Si no hubiera otro, las palabras no existirían, pero la pluralidad requiere relación y la relación inteligente palabras. Decía Teilhard de Chardin que “entre inteligencias, una presencia no puede permanecer muda”.

Pues bien, la política es el espacio propio de la pluralidad, pero de una pluralidad en movimiento. Decía Marx que el Estado es el pueblo en movimiento, pero el movimiento plural es de suyo desarticulado y contradictorio. La fuerza predominante es la centrífuga, de allí que sea necesario generar una unidad de acción efectiva, una tendencia mayoritaria que dé rumbo al movimiento organizado de la sociedad. Esa es la acción política.

Pero para que se genere esa unidad de acción efectiva es menester, primero, que las partes se comuniquen y discurran. Discurrir es pensar, imaginar y reflexionar algo, pero también moverse avanzando, un río discurre, igual que el tiempo y la vida. Discurrir es desarrollarse, deslizarse, desenvolverse, transcurrir; hacer funcionar la inteligencia para encontrar la manera de hacer una cosa o la solución de algo, algo que luego se convierta en acción conjunta (política).
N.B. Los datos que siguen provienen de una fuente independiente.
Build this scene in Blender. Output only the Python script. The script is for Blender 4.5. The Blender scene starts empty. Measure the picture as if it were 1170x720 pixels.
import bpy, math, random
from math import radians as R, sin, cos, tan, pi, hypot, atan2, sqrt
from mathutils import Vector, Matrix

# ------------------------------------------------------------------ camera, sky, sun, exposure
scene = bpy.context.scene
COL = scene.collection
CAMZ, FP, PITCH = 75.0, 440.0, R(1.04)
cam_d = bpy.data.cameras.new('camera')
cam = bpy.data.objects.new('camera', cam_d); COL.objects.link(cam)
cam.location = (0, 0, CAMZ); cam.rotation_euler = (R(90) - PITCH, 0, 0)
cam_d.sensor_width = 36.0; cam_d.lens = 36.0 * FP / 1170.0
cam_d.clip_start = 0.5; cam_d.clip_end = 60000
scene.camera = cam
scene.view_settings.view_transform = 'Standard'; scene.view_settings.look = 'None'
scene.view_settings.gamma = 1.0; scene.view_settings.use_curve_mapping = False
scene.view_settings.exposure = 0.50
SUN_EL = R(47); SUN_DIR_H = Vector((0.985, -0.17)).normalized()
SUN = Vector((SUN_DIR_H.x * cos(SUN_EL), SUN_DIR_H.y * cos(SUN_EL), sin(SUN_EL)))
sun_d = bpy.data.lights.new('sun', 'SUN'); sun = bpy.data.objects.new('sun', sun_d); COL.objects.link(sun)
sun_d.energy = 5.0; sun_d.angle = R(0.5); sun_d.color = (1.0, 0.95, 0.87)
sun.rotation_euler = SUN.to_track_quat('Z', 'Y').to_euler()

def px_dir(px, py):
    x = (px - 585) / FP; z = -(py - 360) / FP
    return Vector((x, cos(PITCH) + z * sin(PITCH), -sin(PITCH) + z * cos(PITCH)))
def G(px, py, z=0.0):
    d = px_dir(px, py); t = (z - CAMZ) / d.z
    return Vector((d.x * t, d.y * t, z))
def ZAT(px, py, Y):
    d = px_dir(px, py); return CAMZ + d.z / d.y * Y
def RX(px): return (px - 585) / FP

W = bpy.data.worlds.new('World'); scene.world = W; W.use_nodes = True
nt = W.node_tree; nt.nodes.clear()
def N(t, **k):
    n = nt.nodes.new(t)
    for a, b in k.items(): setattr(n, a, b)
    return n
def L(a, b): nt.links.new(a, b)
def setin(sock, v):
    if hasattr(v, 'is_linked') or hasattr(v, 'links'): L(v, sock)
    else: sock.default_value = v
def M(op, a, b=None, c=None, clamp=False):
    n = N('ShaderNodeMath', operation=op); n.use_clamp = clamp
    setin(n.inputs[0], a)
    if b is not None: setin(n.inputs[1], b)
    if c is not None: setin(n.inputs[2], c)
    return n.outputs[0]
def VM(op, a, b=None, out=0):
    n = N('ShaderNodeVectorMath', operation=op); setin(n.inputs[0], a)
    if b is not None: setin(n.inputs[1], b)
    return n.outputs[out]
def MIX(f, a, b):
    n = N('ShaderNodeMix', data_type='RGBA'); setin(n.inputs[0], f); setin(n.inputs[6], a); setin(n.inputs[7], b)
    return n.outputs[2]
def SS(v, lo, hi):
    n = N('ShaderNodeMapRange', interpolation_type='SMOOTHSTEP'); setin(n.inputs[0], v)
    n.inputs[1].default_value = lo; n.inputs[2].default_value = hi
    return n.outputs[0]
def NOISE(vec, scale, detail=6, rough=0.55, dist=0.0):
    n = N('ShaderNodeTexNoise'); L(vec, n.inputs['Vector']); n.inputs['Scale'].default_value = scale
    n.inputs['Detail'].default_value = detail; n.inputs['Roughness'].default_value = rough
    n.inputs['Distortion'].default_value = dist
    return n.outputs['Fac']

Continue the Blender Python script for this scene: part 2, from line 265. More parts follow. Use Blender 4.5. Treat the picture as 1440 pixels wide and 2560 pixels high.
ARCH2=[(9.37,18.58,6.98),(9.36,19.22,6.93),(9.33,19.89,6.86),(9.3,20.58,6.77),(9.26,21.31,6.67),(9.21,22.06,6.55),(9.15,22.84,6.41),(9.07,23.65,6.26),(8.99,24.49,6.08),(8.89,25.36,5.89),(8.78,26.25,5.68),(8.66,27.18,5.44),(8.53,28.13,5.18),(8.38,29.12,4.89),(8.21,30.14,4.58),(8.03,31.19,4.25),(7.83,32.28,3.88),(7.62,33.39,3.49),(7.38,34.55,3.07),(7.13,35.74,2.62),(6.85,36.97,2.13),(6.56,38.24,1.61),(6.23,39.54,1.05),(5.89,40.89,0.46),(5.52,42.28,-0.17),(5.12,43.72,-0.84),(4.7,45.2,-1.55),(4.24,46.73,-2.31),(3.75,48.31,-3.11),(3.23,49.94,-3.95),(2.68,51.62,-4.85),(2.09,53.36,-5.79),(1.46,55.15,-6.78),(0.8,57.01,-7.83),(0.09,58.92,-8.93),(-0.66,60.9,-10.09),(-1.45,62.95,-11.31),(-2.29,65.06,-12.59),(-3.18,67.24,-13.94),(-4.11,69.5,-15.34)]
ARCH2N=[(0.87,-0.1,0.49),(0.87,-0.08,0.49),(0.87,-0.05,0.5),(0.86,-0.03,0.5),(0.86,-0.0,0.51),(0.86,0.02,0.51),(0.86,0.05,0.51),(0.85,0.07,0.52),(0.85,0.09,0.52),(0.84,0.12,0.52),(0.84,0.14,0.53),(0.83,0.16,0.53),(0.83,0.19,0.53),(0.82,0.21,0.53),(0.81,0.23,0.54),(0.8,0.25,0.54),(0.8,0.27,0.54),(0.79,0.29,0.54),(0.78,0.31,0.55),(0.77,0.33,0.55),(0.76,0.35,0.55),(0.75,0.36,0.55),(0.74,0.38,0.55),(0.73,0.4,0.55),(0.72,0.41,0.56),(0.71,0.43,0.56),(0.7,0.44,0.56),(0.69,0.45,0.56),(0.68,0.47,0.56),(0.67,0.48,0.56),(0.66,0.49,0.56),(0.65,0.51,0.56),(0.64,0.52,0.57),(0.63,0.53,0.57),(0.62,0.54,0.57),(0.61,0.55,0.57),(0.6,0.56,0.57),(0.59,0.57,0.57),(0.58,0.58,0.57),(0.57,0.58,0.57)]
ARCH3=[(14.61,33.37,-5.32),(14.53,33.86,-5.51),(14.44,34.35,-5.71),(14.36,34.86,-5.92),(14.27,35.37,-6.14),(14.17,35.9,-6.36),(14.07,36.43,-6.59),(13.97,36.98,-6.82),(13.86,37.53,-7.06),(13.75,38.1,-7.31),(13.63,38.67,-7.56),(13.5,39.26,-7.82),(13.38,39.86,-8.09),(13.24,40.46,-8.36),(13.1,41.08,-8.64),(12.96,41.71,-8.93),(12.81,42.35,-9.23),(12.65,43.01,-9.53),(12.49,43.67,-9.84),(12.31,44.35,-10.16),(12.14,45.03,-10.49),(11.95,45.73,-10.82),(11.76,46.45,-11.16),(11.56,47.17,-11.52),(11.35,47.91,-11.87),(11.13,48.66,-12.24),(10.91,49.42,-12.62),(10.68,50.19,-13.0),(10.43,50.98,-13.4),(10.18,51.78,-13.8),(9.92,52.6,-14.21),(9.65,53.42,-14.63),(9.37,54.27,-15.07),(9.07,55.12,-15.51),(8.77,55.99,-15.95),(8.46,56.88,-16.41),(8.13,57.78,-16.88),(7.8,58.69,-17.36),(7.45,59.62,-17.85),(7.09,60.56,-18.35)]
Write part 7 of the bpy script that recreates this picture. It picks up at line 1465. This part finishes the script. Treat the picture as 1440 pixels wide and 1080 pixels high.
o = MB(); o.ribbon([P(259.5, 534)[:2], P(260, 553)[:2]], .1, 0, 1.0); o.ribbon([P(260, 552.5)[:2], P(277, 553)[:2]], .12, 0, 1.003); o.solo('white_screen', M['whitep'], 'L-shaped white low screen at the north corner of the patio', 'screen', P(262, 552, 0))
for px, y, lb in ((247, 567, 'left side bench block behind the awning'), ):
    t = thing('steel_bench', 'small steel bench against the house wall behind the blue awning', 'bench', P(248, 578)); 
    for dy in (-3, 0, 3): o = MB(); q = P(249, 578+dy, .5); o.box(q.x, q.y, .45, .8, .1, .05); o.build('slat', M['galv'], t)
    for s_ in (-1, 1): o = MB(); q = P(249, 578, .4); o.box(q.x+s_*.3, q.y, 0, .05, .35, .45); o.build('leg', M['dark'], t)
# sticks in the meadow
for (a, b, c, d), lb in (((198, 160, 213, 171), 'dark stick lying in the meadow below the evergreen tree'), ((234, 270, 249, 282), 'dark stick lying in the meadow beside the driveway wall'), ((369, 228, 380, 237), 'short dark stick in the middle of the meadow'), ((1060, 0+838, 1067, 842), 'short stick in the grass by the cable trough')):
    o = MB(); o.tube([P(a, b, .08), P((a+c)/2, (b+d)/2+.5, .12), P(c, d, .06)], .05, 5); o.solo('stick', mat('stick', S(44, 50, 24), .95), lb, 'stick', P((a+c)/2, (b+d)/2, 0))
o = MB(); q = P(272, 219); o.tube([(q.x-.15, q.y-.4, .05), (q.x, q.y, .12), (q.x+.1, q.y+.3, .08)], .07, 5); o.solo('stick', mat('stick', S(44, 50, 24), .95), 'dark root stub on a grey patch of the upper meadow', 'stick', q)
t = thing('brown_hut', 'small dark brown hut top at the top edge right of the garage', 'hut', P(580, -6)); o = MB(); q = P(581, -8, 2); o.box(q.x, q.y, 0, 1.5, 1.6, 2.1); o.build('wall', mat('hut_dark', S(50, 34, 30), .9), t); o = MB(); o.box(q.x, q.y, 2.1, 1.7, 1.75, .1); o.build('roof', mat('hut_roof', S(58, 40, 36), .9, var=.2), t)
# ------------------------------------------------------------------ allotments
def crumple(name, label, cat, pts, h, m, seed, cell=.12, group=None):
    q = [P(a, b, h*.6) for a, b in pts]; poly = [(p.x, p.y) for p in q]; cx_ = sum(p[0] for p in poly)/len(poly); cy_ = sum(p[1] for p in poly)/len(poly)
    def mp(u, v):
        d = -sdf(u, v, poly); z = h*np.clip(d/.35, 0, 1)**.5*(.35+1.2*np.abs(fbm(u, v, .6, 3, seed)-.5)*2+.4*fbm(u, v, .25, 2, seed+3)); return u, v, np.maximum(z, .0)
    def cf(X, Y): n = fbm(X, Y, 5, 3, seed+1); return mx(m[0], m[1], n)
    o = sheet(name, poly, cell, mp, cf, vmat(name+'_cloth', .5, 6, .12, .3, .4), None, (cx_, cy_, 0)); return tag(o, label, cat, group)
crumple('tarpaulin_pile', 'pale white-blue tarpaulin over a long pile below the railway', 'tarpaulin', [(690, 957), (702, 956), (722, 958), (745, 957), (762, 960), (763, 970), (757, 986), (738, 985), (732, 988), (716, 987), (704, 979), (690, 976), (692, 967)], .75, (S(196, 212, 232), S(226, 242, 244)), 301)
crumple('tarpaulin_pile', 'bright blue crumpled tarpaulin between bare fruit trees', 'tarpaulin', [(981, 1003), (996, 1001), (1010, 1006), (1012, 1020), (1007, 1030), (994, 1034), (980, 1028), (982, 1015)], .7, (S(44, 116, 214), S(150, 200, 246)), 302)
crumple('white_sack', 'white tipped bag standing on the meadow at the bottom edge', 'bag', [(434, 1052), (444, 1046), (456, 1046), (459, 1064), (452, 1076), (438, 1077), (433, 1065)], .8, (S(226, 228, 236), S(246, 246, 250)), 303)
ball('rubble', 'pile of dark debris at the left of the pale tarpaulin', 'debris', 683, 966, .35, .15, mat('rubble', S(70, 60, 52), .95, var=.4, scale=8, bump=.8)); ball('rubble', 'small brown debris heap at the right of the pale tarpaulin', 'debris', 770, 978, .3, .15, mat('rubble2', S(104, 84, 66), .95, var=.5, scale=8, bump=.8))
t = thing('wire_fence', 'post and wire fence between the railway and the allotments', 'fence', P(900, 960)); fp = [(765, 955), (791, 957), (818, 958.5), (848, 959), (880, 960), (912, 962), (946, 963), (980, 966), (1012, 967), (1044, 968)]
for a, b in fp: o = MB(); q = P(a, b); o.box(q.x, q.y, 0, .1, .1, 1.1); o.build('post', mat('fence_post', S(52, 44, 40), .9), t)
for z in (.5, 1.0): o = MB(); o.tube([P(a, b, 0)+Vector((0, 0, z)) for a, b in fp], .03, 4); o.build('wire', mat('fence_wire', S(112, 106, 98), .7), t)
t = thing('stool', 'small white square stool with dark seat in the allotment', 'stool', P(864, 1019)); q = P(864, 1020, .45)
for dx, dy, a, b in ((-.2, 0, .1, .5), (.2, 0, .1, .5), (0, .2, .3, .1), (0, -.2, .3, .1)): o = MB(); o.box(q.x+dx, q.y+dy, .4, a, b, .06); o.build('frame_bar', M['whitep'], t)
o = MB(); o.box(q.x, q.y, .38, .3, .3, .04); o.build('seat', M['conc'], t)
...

Y discurrir es lo que hemos perdido. Ya pocos leen, pocos ven un video mayor a 40 segundos de duración, queremos las cosas resumidas en 120 palabras, resultas, imperativas, herméticas y sin dolor. Nadie tiene tiempo para escuchar un argumento, menos una premisa; queremos soluciones puntuales, conclusivas, imbatibles y acordes a nuestra predeterminación algorítmica. Ya no es el “dudo, luego pienso”, es no dudo ni quiero pensar.

Se dice que ya nadie lee más de cuartilla y media, y pueden que tengan razón, pero por qué privar de discurrir a quienes sí leen más de ese umbral y están ávidos de pensar y reflexionar. Quien no quiera pensar está muy en su derecho de participar en el enjambre digital, pero de quienes sí, con uno que haya, se salvará el mundo.

Discurrir es propio y necesario del hombre, es la forma de llegar al otro y poder caminar juntos. Clausurar el discurso y la deliberación política es cerrarle las puertas al pensamiento del otro, no es un problema de comodidad, lo es de sobrevivencia. Donde entre inteligencias una presencia permanece semimuda en un lenguaje trunco, cercenado y estanco —que no discurre—, en un discurso prefijado por el algoritmo, cesa la pluralidad de voces, el espacio intermediador y queda solo el rebaño.

Yo, por lo pronto seguiré escribiendo como me dicta mi libertad y tratando de discurrir y reflexionar en plural.